Speaking at the 2018 SVIA Fall Forum, Fi360 Managing Director Scott Revare and Blue Prairie Group Founder and Managing Partner Matthew Gnabasik demonstrated the latest version of Fi360’s Stable Value Navigator investment database, which they described as one of the largest stable value database now available for advisor use. Drawing on data that Blue Prairie Group has been collecting for more than a decade, it features profiles on 55 stable value funds representing more than 30 stable value managers and $450 billion in stable value assets. Blue Prairie Group is currently migrating the process of data aggregation to Fi360.

Gnabasik said the need for the database among the advisor community is demonstrable. “There are tools for advisors out there,” he said, “but they either aren’t built for advisors or they are incomplete in terms of the data needed for advisors to do their job.”

Revare added that the need has become greater in recent years as advisors have increasingly taken on fiduciary responsibilities in connection with their work for retirement plan sponsors, particularly in terms of evaluating the investment options offered by those plans. “We constantly had the issue of seeing a lineup of funds and being able to evaluate all of them except one (stable value),” he said. “And as the Department of Labor expanded their audit processes and the number of audits they were doing, more and more questions arose about why this one fund was not being evaluated [the same as other funds].”

Revare’s search for more data led him to Gnabasik and Blue Prairie Group. The product that evolved from that partnership—Stable Value Navigator—lets investment advisors screen its underlying stable value database in whatever way they wish using a wide range of data points, and to score stable value funds based on those criteria. Advisors also can compare funds side-by-side, and access a wealth of background information about funds in the database, including information about their wrap providers, subadvisors and competing fund provisions.

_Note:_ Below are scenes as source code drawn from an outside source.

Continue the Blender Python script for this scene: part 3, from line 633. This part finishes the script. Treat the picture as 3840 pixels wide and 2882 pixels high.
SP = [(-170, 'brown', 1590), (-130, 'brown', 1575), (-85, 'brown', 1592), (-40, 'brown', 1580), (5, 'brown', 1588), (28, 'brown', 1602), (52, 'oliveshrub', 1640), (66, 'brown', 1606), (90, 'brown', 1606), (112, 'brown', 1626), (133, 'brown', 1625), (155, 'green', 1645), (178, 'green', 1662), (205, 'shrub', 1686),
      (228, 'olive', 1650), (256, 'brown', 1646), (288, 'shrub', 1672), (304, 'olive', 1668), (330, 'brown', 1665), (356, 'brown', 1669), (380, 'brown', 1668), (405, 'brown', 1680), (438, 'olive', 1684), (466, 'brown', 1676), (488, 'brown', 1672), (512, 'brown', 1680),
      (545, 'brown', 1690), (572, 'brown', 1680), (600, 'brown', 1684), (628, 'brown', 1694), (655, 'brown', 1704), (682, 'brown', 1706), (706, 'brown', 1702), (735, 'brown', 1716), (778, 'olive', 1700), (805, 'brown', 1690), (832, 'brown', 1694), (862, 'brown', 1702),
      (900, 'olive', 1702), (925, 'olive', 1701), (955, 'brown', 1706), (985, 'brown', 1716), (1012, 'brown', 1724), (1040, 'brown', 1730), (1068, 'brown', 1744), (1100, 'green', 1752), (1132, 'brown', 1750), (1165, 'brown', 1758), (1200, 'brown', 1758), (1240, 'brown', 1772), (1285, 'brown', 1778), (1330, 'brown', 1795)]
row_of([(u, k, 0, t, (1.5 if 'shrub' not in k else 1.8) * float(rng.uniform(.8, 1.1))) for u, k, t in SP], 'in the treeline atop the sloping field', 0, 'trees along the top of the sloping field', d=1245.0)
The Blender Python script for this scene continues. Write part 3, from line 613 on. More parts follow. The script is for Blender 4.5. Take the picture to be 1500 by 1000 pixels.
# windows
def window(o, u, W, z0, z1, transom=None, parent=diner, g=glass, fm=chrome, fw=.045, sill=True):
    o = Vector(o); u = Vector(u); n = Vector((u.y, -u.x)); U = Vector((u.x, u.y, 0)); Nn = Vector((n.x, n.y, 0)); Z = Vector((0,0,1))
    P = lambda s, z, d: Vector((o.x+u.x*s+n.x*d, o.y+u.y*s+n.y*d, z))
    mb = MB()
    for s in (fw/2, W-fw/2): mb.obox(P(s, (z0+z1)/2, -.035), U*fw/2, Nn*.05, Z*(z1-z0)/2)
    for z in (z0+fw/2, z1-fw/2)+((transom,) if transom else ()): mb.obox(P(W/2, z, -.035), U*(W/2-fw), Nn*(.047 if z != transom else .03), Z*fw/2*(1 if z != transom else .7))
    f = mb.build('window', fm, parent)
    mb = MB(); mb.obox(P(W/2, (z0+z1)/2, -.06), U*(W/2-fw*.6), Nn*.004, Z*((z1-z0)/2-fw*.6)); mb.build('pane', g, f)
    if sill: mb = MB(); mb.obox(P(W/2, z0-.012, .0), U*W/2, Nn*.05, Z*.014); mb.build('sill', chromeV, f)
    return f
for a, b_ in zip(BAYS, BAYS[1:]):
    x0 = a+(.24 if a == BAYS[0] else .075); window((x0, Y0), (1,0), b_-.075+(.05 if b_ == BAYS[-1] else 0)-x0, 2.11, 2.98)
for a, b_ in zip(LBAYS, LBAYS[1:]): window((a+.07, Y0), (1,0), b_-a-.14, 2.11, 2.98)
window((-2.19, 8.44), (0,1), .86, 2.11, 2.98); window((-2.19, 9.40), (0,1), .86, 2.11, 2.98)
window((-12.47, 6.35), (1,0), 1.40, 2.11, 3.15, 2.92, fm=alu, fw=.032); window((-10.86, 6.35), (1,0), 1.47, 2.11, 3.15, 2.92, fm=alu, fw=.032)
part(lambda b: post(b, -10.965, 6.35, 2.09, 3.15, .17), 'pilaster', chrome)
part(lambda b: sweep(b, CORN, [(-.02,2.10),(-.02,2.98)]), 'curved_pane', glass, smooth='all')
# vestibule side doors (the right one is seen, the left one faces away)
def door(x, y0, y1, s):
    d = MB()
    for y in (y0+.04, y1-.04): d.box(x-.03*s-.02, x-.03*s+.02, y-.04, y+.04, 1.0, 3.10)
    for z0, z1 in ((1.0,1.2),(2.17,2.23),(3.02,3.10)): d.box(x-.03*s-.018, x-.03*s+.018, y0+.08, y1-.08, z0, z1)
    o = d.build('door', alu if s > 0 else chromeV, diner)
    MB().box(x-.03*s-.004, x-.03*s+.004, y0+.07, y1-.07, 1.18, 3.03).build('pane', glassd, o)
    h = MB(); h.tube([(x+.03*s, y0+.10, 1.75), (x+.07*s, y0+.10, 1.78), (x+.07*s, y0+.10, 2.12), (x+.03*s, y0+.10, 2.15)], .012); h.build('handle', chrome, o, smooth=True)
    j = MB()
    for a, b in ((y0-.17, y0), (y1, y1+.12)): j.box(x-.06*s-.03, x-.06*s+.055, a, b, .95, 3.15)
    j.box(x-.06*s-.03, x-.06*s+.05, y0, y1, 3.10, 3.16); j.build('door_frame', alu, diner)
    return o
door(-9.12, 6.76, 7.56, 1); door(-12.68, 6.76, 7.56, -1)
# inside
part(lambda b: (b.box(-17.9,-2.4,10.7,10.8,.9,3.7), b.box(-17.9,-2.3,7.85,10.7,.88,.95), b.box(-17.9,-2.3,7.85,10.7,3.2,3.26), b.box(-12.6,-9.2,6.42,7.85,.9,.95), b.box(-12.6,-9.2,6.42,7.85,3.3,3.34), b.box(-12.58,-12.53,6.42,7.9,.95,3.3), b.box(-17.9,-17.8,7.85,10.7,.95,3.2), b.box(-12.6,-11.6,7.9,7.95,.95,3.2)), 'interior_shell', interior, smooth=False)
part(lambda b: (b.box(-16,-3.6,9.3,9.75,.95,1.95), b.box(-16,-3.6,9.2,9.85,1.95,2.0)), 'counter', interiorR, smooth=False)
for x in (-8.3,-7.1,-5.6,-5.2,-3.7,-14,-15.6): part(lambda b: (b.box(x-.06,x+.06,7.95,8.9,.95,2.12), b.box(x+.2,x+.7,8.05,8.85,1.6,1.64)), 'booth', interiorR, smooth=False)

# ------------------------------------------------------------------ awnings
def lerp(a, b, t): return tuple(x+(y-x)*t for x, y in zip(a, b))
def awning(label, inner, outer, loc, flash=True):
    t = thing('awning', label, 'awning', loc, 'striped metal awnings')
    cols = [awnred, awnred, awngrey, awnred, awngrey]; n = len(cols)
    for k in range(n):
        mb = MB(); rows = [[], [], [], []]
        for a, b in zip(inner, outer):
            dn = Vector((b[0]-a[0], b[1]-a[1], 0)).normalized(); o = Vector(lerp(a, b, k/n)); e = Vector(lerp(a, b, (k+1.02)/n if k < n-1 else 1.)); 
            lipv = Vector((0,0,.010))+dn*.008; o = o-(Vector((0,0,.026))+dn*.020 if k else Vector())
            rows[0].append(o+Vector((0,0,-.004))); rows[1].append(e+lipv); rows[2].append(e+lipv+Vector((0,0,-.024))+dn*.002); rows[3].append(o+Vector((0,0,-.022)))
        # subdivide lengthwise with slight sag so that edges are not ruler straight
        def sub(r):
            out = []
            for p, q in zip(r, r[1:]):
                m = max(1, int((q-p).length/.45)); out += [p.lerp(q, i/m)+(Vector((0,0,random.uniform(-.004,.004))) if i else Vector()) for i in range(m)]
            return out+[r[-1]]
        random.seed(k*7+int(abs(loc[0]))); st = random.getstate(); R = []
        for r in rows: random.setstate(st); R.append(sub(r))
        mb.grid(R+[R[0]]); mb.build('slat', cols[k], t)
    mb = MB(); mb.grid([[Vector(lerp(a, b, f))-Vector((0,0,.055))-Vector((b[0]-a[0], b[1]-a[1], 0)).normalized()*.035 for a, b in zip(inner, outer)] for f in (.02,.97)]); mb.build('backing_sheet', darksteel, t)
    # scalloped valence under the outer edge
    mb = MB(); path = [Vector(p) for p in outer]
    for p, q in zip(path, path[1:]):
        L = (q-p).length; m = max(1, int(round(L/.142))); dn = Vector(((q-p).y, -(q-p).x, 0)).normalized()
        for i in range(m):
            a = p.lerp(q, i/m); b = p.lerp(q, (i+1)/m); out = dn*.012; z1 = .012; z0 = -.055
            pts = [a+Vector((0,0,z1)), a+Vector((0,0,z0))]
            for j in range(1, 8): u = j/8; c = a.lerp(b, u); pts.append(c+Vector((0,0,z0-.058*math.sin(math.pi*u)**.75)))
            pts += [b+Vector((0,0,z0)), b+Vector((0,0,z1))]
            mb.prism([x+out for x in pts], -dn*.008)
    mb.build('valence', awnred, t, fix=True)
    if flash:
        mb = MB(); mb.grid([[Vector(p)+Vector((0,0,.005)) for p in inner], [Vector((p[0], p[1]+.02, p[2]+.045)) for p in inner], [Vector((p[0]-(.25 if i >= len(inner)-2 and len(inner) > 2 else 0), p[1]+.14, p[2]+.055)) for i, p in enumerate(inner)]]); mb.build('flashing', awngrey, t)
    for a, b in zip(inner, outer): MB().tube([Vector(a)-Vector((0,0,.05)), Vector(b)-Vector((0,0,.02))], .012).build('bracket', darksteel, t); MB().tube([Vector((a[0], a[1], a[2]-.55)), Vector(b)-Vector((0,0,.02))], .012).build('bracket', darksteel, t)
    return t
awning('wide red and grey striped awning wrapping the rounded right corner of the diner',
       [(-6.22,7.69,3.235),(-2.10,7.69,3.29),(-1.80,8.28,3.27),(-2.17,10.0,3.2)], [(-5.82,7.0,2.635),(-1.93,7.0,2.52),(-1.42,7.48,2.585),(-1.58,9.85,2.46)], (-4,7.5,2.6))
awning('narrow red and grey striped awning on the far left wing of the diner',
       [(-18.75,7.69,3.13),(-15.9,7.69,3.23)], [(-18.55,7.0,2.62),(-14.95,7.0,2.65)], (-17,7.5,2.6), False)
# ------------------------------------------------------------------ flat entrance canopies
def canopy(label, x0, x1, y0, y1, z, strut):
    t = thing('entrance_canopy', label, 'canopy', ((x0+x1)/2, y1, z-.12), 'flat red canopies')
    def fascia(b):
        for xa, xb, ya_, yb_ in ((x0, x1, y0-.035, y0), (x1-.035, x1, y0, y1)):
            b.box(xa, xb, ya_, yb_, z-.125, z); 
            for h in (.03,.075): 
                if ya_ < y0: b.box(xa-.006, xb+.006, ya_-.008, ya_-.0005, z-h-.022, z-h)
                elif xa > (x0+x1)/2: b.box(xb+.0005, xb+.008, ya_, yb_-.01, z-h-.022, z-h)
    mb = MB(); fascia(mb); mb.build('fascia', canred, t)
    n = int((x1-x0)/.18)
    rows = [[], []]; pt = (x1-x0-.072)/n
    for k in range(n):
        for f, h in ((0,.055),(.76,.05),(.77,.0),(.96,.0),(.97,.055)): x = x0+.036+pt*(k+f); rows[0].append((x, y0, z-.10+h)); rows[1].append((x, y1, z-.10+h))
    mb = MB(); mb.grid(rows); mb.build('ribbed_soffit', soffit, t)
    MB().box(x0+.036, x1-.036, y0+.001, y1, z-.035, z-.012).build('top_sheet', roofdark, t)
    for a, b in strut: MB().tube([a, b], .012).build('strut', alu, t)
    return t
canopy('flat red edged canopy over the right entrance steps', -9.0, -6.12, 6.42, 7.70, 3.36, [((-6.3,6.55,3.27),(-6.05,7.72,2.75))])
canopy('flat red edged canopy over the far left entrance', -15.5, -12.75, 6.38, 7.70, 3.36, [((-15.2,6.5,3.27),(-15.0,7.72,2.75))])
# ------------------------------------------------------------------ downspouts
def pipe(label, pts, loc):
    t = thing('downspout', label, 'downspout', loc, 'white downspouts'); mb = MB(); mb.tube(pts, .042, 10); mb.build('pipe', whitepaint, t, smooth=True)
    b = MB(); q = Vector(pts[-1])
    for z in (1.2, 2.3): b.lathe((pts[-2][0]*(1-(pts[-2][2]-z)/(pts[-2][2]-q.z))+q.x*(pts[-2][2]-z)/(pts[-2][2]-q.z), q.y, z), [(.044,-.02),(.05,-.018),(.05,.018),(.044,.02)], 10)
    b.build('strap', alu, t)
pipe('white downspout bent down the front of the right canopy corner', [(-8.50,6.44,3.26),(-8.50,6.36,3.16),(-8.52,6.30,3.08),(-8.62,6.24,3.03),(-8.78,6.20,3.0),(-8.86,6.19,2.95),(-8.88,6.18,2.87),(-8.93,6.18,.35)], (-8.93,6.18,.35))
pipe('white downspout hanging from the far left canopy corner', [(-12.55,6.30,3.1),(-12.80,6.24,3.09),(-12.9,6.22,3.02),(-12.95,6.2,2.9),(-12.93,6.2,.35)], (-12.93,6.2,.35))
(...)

Fi360 is working to further expand the reach of its database. Gnabasik pointed out that stable value providers are not charged to contribute their data to it. Revare also invited providers to monitor the database and let Fi360 know if and where they see any errors. “We want to get this right the first time, as the data gets collected,” he said.

Responding to a question from the audience, Revare and Gnabasik acknowledged there is work to do, in partnership with the stable value industry, to coalesce around standard terms and definitions in stable value contracts, so that advisors using the databases can be sure they’re making accurate comparisons between funds.